I wanted to read this for two reasons:

1. Anne was a minor character in Canham's awesome Blood of Roses and I was interested enough to google her and find out she was a real person. My desire to read a book about her, if one existed, was set when I read this in wikipedia:

The next month her husband...[was] captured north of Inverness. The Prince paroled Captain Mackintosh into the custody of his wife, Lady Anne, commenting “he could not be in better security, or more honourably treated.” She famously greeted him with the words, "Your servant, captain" to which he replied, "your servant, colonel" thereby giving her the nickname "Colonel Anne".

Completely irrationally, that made me think of Aral and Cordelia from the Vorkosigan books and I was set.

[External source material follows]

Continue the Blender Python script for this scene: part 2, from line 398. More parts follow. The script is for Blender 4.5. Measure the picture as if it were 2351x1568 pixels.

2. I really loved Blood of Roses. Really really really. And this was part of the same 'trilogy' about the 1745 rebellion.

So yes, I read it and was addicted and loved it (even if a very small part of me wished I could read more more more about Alexander and Catherine Cameron from BoR). Anne is pretty much an amazing heroine - brave and strong-willed but not Mary Sueish - she has a temper, she jumps to conclusions, and she is embracing what a rational person should know is a lost cause. And her relationships with both her husband Angus and with Alexander John McGillivray, the man who leads the clan into battle (she may be a symbolic leader but she is not a military commander) are very very messily complicated - she may love her husband but they are separated for large chunks of the book (and for a long time not just by distance but by ideology) and you can see her tempted with her sexay sexay war chief (that whole relationship was pretty tragic tbh).

Canham normally writes (excellent) romance novels, but she seems to have dispensed with them for these books. BoR was only a romance novel under a very loose definition of the term and this really isn't one at all - is it romantic? Sure (I shipped Anne/Angus like whoa) but it pretty much takes every romance novel rule (including the cardinal one that the bulk of the book should be spent on the relationship) and stomps on it.

So, if you like historical fiction of romantic bent, check it out!